It May Affect The Election Outcome More Than Iraq...
In the past, it was a fairly safe assumption that if your middle class was doing alright, the government would be doing alright also and vice versa.
But those assumptions no longer hold up as the Middle Class is squeezed beyond recognition and the top 5% accrue wealth out of proportion to their numbers so that the top 5% of the population now hold more than 60% of the nation’s wealth.
What that all means may be hard to grasp with all its implications but the nitty gritty is that the Middle Class is tangibly worse off than it was ten or twenty years ago.
One of the best barometers of where credit is going is exemplified by the credit card. When credit was first made available, there were virtually no restrictions. Credit was embarrassingly easy to get and use. But in the last several years, we’ve seen lending banks tighten their restrictions and raise rates.
Despite the increasing costs of borrowing money, borrowers have only increased their demands on the banks. And for a variety of reasons, the credit card company in a growing number of cases has become the lender of last resort.
As jobs travel elsewhere and wages have weakened, the homeowner has found himself between a rock and a hard place. For example, in the last twenty years, average household costs have risen nearly 80% while real wages have declined something like an average of $800 dollars over the same period.
There is no question that costs that cannot be deferred or postponed have risen in areas like food and energy, while wages for the most part have been stagnant. Consequently, the average homeowner finds that he has to run harder to stay even with where he was ten or twenty years ago.
One of the key factors is the state of the housing industry. For many, household equity was always there to draw on; however, in a much tighter market with equity mainly drained from real estate assets, there are fewer and fewer places for the Middle Class to turn.
Today, consumers are finding that the credit card, previously viewed as a life preserver, is no longer the source of credit that it was. In fact, many accounts have been maxed out by creditors having few, if any, options. Also, thanks to Congress and a compliant industry, the old usury laws have been tossed out the window to attract banking clients to states having compliant regulations and the result has been that some borrowers could be borrowing at unconscionably high rates in the 19 to 21% range.
In addition, Congress has allowed the banks to demand a larger portion of their principal back from loans extended on credit creating even more pressure on the home owner; nor are debtors facing bankruptcy turn their back on repayment programs. As a result, more than one in seven people using credit are now in negotiations with credit companies for help. And more than 40% of the population has at least one of their cards maxed out.

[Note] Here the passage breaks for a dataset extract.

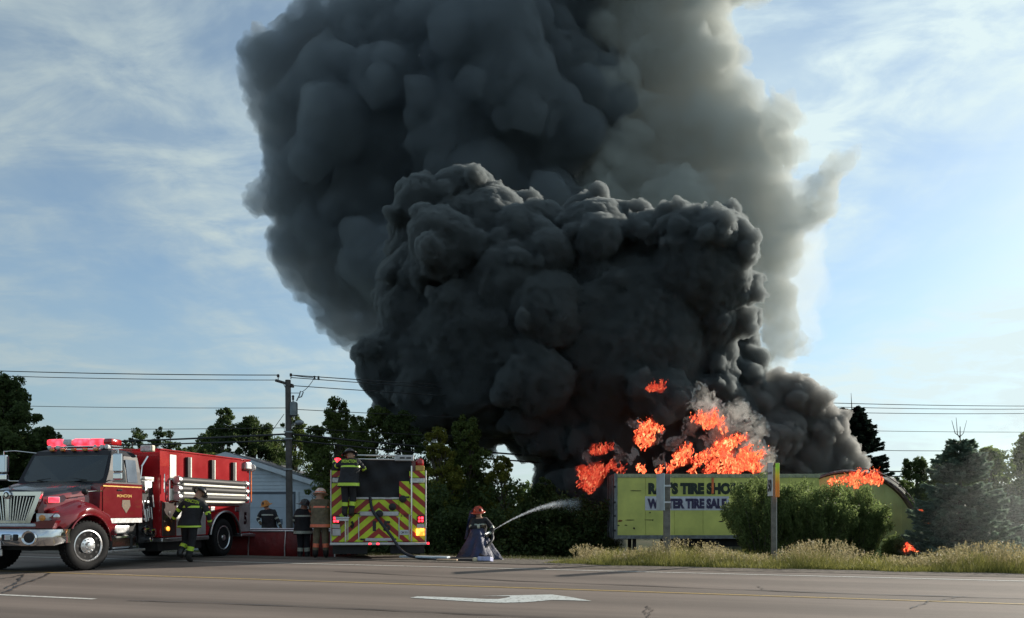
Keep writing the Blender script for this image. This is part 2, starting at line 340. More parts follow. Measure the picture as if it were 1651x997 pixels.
def puffs(p, r, voxel, disp):
    me = bpy.data.meshes.new('puffs'); me.vertices.add(len(p)); me.vertices.foreach_set('co', p.astype(np.float32).ravel())
    a = me.attributes.new('rad', 'FLOAT', 'POINT'); a.data.foreach_set('value', r.astype(np.float32))
    o = bpy.data.objects.new('puffs', me); COL.objects.link(o)
    g = bpy.data.node_groups.new('puffs', 'GeometryNodeTree')
    g.interface.new_socket('G', in_out='INPUT', socket_type='NodeSocketGeometry'); g.interface.new_socket('G', in_out='OUTPUT', socket_type='NodeSocketGeometry')
    N = g.nodes.new; L = g.links.new; gi = N('NodeGroupInput'); go = N('NodeGroupOutput')
    mp = N('GeometryNodeMeshToPoints'); L(gi.outputs[0], mp.inputs[0])
    na = N('GeometryNodeInputNamedAttribute'); na.inputs[0].default_value = 'rad'; na.data_type = 'FLOAT'; L(na.outputs[0], mp.inputs['Radius'])
    pv = N('GeometryNodePointsToVolume'); pv.resolution_mode = 'VOXEL_SIZE'; L(mp.outputs[0], pv.inputs[0]); pv.inputs['Voxel Size'].default_value = voxel; L(na.outputs[0], pv.inputs['Radius'])
    vm = N('GeometryNodeVolumeToMesh'); L(pv.outputs[0], vm.inputs[0]); vm.inputs['Threshold'].default_value = .2
    last = vm.outputs[0]; nrm = N('GeometryNodeInputNormal')
    for (s_, amp, kind) in disp:
        sp = N('GeometryNodeSetPosition'); L(last, sp.inputs[0])
        if kind == 'warp':
            t = N('ShaderNodeTexNoise'); t.inputs['Scale'].default_value = s_; t.inputs['Detail'].default_value = 2
            m = N('ShaderNodeVectorMath'); m.operation = 'SUBTRACT'; L(t.outputs['Color'], m.inputs[0]); m.inputs[1].default_value = (.5, .5, .5)
            m2 = N('ShaderNodeVectorMath'); m2.operation = 'SCALE'; L(m.outputs[0], m2.inputs[0]); m2.inputs['Scale'].default_value = amp; L(m2.outputs[0], sp.inputs['Offset'])
        else:
            t = N('ShaderNodeTexVoronoi'); t.feature = 'F1'; t.inputs['Scale'].default_value = s_; t.inputs['Detail'].default_value = 1.5
            mm = N('ShaderNodeMath'); mm.operation = 'MULTIPLY_ADD'; L(t.outputs['Distance'], mm.inputs[0]); mm.inputs[1].default_value = -amp*1.6; mm.inputs[2].default_value = amp*.8
            m2 = N('ShaderNodeVectorMath'); m2.operation = 'SCALE'; L(nrm.outputs[0], m2.inputs[0]); L(mm.outputs[0], m2.inputs['Scale']); L(m2.outputs[0], sp.inputs['Offset'])
        last = sp.outputs[0]
    L(last, go.inputs[0]); md = o.modifiers.new('g', 'NODES'); md.node_group = g
    dg = bpy.context.evaluated_depsgraph_get(); me2 = bpy.data.meshes.new_from_object(o.evaluated_get(dg)); COL.objects.unlink(o); bpy.data.objects.remove(o)
    n = len(me2.vertices); v = np.empty(n*3, np.float32); me2.vertices.foreach_get('co', v); v = v.reshape(-1, 3)
    nf = len(me2.polygons); li = np.empty(len(me2.loops), np.int32); me2.loops.foreach_get('vertex_index', li)
    ls = np.empty(nf, np.int32); me2.polygons.foreach_get('loop_start', ls); lt = np.empty(nf, np.int32); me2.polygons.foreach_get('loop_total', lt)
    bpy.data.meshes.remove(me2); return v, li, ls, lt
def raw_mesh(name, parts, mats):
    """parts: list of (v, li, ls, lt, material index)"""
    me = bpy.data.meshes.new(name); vo = lo = 0; V, LI, LS, LT, MI = [], [], [], [], []
    for (v, li, ls, lt, mi) in parts:
        V.append(v); LI.append(li+vo); LS.append(ls+lo); LT.append(lt); MI.append(np.full(len(ls), mi, np.int32)); vo += len(v); lo += len(li)
    V, LI, LS, LT, MI = map(np.concatenate, (V, LI, LS, LT, MI))
    me.vertices.add(len(V)); me.vertices.foreach_set('co', V.astype(np.float32).ravel()); me.loops.add(len(LI)); me.loops.foreach_set('vertex_index', LI.astype(np.int32))
    me.polygons.add(len(LS)); me.polygons.foreach_set('loop_start', LS.astype(np.int32)); me.polygons.foreach_set('material_index', MI)
    for m in mats: me.materials.append(m)
    me.update(calc_edges=True); me.validate(); me.polygons.foreach_set('use_smooth', [True]*len(me.polygons))
    o = bpy.data.objects.new(name, me); COL.objects.link(o); return o
def volmat(name, dens, alb, g):
    m = bpy.data.materials.new(name); m.use_nodes = True; nt = m.node_tree; nt.nodes.remove(nt.nodes['Principled BSDF'])
    v = nt.nodes.new('ShaderNodeVolumePrincipled'); v.inputs['Color'].default_value = (*alb, 1); v.inputs['Density'].default_value = dens
    v.inputs['Anisotropy'].default_value = g; v.inputs['Absorption Color'].default_value = (0, 0, 0, 1)
    nt.links.new(v.outputs[0], nt.nodes['Material Output'].inputs['Volume']); return m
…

Due to the turn-around in the housing market where there is little remaining equity in a home and credit lenders tightening their standards, there is the prospect of continued home loss and a growing climate for foreclosures—an excellent barometer of where the Middle Class stands today.
Despite these challenges to the Middle Class, the government has been loath to make accommodations and the failure rate as a result is on the increase with nearly one million five homes in foreclosure. What this will spell out for the economic health of the middle class is not encouraging—especially in view of the fact numbers of jobs are down and those that are available are part=time and low paying…
In the longer term, what is happening in this segment of the population may influence what happens in the upcoming election more than the Iraq war. Nevertheless, at this stage of the game, very few candidates seem to have the problem in their cross-hairs.